Chain metallicity and antiferro-paramagnetism competition in underdoped YBa$_2$Cu$_3$O$_{6+x}$: a first principles description

TL;DR

This study uses first principles calculations to explore how oxygen doping influences electronic and magnetic properties in underdoped YBa₂Cu₃O₆₊ₓ, revealing chain ordering effects and a transition from antiferromagnetic insulator to paramagnetic metal.

Contribution

It provides a detailed first-principles analysis of oxygen doping effects, chain ordering, and magnetic transitions in underdoped YBa₂Cu₃O₆₊ₓ, highlighting the interplay between structure and electronic phases.

Findings

Oxygen dopants tend to form non-magnetic Cu¹⁺Oₓ chains.

Chain ordering induces one-dimensional metallic bands.

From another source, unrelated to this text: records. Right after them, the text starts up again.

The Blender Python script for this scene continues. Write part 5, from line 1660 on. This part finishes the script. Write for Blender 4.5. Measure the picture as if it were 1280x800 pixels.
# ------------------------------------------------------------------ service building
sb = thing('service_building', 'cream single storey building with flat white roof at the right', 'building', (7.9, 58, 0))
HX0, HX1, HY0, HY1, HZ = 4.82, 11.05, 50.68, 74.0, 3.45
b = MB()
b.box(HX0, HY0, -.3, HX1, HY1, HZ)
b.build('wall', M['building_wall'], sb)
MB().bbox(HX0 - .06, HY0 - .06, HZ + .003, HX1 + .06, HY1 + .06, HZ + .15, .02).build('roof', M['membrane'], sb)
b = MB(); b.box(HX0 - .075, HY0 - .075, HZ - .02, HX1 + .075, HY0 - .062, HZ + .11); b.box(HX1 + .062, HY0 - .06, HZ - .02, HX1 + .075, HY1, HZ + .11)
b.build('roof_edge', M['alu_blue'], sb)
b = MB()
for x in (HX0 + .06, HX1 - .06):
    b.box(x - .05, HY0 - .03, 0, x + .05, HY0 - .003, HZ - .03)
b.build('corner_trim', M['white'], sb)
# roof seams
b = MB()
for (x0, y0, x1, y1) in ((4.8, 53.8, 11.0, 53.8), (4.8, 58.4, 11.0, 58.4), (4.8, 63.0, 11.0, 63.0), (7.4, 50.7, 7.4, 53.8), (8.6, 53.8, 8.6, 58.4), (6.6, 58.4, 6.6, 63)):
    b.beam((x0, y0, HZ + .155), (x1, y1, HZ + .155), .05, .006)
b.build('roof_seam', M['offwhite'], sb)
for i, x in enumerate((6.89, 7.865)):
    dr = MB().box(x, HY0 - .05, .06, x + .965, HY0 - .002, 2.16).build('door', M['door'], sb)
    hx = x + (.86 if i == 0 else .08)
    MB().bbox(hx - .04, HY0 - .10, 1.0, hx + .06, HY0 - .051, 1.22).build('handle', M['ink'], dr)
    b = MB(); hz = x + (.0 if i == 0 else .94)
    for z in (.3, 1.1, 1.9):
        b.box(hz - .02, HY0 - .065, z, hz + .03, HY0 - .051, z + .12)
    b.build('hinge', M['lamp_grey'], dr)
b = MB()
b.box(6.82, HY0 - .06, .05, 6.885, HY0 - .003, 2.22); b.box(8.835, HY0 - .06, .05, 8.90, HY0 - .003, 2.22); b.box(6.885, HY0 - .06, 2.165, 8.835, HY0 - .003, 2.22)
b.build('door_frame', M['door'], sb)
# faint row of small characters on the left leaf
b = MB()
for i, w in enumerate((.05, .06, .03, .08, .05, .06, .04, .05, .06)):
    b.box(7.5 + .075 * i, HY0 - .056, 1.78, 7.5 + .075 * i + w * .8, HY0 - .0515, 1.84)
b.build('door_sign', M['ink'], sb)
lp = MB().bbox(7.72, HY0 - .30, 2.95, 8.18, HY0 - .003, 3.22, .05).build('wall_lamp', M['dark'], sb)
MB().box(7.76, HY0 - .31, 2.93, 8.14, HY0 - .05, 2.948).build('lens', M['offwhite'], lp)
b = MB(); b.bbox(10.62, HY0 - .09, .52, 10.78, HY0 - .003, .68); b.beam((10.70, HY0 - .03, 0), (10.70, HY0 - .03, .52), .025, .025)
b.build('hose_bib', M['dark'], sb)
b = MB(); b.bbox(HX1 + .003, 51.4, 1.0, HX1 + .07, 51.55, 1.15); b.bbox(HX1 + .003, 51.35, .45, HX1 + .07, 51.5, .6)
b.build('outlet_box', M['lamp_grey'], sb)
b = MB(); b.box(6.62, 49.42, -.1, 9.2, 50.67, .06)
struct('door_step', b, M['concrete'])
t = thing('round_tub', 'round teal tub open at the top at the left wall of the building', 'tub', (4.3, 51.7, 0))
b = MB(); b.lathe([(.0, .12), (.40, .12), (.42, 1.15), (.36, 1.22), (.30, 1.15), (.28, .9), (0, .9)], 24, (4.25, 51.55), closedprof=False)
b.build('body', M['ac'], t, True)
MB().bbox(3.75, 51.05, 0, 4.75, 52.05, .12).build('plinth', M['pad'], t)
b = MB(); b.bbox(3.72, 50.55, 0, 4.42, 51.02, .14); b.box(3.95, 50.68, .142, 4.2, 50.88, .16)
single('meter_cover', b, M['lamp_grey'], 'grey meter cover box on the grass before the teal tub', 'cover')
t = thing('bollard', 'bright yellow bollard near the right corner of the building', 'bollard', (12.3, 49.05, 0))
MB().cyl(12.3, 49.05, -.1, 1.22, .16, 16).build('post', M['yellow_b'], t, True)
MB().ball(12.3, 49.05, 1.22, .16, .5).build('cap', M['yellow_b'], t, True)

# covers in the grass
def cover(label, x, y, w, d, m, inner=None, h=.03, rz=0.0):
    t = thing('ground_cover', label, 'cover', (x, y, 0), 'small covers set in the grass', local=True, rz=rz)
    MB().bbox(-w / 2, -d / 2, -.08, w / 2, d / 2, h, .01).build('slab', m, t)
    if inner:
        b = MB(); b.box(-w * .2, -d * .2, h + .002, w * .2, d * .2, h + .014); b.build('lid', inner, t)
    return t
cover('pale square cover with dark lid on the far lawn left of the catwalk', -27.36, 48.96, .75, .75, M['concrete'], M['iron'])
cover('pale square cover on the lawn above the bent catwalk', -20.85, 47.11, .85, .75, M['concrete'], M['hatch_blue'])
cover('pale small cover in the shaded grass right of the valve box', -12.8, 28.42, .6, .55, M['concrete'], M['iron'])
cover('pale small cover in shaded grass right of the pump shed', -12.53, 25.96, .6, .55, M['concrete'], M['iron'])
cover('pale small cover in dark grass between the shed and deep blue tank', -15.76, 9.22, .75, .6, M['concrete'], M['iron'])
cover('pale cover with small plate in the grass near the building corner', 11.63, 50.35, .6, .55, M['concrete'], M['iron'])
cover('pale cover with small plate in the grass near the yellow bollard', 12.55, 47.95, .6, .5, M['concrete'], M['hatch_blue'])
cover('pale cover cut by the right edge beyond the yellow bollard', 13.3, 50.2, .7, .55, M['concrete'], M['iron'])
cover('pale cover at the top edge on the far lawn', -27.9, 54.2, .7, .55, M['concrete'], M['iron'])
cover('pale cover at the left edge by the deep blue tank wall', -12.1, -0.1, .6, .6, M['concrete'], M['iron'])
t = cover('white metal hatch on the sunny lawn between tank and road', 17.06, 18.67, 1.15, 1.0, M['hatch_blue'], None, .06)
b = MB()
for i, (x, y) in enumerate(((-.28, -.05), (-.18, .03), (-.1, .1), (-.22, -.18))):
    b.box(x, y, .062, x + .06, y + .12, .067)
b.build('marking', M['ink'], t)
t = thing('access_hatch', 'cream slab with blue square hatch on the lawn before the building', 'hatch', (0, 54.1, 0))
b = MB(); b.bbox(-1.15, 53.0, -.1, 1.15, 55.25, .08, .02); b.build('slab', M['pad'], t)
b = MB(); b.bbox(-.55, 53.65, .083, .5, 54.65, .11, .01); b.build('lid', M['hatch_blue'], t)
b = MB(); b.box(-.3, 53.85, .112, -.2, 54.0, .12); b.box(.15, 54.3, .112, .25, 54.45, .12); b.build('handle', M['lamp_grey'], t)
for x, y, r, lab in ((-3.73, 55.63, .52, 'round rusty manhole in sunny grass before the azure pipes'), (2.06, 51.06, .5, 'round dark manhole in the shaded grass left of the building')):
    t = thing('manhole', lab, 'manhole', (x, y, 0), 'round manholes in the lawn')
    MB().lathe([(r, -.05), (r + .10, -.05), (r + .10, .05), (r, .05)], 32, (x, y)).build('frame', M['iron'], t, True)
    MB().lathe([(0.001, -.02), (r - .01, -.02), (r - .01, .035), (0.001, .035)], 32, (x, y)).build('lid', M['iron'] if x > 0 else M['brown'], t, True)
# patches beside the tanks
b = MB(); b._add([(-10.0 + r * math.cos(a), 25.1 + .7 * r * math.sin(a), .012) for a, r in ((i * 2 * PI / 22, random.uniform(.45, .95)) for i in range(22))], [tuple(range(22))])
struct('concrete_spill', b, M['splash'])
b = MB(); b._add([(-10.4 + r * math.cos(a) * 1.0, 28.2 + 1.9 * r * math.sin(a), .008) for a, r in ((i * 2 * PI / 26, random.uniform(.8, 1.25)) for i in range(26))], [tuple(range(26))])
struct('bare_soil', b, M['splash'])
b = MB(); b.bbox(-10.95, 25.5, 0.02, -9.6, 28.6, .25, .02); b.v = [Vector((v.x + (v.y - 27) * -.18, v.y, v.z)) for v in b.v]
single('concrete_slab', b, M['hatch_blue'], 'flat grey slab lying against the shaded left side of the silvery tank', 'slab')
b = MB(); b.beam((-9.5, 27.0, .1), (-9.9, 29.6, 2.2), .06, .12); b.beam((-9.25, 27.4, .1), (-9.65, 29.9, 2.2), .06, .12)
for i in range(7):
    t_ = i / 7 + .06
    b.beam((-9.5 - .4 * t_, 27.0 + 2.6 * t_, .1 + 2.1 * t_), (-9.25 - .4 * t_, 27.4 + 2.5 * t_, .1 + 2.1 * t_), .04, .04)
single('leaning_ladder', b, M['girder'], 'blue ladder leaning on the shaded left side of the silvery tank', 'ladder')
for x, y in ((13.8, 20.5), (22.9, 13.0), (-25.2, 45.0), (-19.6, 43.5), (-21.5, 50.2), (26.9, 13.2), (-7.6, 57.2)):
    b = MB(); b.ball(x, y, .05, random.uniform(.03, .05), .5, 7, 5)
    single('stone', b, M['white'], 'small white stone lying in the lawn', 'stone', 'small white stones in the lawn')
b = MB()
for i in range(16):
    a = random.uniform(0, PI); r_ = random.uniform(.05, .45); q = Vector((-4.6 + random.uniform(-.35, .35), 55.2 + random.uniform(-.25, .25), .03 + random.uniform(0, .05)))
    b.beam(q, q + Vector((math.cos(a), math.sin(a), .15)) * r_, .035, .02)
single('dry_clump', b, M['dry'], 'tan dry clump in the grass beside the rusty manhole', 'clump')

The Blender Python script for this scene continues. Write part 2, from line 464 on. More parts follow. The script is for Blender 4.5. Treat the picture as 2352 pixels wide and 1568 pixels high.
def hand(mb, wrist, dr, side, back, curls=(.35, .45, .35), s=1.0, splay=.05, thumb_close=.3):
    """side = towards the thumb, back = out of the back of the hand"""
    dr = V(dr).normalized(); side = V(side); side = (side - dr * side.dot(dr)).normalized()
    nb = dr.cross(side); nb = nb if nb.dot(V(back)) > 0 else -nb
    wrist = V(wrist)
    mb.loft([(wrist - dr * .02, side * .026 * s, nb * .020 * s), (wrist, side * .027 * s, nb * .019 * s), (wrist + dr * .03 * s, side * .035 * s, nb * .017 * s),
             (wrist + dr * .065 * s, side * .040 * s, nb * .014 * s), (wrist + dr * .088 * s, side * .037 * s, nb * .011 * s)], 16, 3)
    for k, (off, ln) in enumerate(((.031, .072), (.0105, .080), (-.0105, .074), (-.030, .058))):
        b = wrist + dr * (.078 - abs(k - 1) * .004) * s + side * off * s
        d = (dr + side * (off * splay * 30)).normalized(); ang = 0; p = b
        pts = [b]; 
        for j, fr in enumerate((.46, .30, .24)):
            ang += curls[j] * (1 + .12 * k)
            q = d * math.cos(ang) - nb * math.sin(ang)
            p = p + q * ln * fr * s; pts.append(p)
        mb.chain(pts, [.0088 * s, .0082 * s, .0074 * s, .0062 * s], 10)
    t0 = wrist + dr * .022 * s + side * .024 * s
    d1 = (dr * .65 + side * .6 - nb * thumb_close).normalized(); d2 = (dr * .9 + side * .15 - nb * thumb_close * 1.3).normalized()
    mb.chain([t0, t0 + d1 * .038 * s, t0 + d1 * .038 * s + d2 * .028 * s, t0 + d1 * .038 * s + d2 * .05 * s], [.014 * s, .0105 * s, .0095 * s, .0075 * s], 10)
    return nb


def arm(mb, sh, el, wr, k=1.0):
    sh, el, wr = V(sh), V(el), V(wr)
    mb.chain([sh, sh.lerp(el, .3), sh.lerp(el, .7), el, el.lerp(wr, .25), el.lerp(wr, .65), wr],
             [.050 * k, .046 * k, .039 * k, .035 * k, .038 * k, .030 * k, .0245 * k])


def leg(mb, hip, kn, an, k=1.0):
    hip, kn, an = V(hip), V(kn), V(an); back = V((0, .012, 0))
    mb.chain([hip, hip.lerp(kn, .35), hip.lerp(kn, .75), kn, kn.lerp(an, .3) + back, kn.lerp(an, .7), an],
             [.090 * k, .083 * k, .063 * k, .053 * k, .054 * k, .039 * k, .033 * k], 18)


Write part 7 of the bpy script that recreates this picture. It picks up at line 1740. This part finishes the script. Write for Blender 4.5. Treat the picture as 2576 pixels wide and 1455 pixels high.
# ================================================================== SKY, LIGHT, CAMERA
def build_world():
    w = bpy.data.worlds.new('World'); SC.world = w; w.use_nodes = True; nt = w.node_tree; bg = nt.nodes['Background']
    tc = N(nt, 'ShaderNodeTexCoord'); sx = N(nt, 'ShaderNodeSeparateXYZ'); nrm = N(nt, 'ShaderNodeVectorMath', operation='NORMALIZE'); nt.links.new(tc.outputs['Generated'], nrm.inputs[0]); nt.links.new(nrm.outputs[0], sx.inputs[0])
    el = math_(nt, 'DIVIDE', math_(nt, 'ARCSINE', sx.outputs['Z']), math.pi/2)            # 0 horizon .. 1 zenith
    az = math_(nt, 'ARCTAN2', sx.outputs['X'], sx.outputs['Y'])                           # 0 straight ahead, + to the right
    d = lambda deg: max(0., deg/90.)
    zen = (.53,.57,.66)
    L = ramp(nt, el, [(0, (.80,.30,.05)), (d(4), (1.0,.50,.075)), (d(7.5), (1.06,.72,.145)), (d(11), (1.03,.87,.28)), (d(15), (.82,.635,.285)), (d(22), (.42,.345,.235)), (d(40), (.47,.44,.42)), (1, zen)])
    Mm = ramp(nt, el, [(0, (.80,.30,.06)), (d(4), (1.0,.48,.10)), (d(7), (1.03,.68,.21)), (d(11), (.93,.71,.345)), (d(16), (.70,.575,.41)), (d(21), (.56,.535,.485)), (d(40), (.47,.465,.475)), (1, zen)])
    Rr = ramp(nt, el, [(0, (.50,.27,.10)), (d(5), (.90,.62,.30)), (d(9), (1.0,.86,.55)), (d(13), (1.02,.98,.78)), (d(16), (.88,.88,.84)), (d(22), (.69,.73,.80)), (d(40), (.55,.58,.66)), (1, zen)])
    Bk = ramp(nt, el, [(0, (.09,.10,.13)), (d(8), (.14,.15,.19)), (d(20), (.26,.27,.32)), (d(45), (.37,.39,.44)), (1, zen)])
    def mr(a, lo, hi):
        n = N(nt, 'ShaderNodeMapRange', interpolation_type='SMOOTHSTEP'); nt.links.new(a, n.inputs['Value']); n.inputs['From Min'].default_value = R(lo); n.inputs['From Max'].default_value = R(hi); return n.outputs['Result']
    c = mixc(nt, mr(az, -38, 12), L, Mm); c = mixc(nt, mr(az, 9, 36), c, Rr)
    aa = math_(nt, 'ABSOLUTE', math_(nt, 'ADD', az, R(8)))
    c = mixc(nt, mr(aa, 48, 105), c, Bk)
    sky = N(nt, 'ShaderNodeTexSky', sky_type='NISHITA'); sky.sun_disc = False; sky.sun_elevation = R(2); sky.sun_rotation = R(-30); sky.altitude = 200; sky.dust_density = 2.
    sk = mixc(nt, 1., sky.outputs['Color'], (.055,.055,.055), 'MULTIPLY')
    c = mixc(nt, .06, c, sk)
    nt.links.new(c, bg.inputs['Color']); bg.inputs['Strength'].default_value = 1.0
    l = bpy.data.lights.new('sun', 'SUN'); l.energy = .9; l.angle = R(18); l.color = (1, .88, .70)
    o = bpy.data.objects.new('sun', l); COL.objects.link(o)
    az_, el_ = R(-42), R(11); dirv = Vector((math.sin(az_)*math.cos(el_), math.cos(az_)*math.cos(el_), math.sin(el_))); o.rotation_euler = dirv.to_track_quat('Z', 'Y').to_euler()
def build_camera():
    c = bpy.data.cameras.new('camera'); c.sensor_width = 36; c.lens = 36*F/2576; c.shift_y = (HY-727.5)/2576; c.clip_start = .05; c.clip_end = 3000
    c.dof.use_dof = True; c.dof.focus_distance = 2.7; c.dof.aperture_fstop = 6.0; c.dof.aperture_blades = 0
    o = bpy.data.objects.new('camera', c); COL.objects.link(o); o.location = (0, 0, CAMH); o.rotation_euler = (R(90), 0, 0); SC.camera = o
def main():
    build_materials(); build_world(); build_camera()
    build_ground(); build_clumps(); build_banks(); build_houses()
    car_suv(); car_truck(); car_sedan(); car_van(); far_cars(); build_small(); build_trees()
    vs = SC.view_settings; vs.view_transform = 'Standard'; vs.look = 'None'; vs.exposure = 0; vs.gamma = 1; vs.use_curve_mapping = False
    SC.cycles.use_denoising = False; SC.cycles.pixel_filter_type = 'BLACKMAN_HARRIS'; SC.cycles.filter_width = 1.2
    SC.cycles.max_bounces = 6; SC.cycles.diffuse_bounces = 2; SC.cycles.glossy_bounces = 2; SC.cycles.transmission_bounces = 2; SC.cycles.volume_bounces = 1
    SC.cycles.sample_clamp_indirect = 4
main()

Cu²⁺O₂ planes remain insulating and antiferromagnetic up to a certain doping level.

Abstract

We describe from advanced first principles calculations the energetics of oxygen doping and its relation to insulator-metal transitions in underdoped YBa$_2$Cu$_3$O$_{6+x}$. We find a strong tendency of doping oxygens to order into non-magnetic Cu$^{1+}$O$_x$ chains at any $x$. Ordering produces one-dimensional metallic bands, while configurations with non-aligned oxygens are insulating. The Cu$^{2+}$O$_2$ planes remain insulating and antiferromagnetic up to a threshold between $x$=0.25 and 0.5, above which a paramagnetic normal-metal state prevails. The in-plane antiferro-paramagnetic competition depends on $x$, but only weakly on the ordering state of the chains.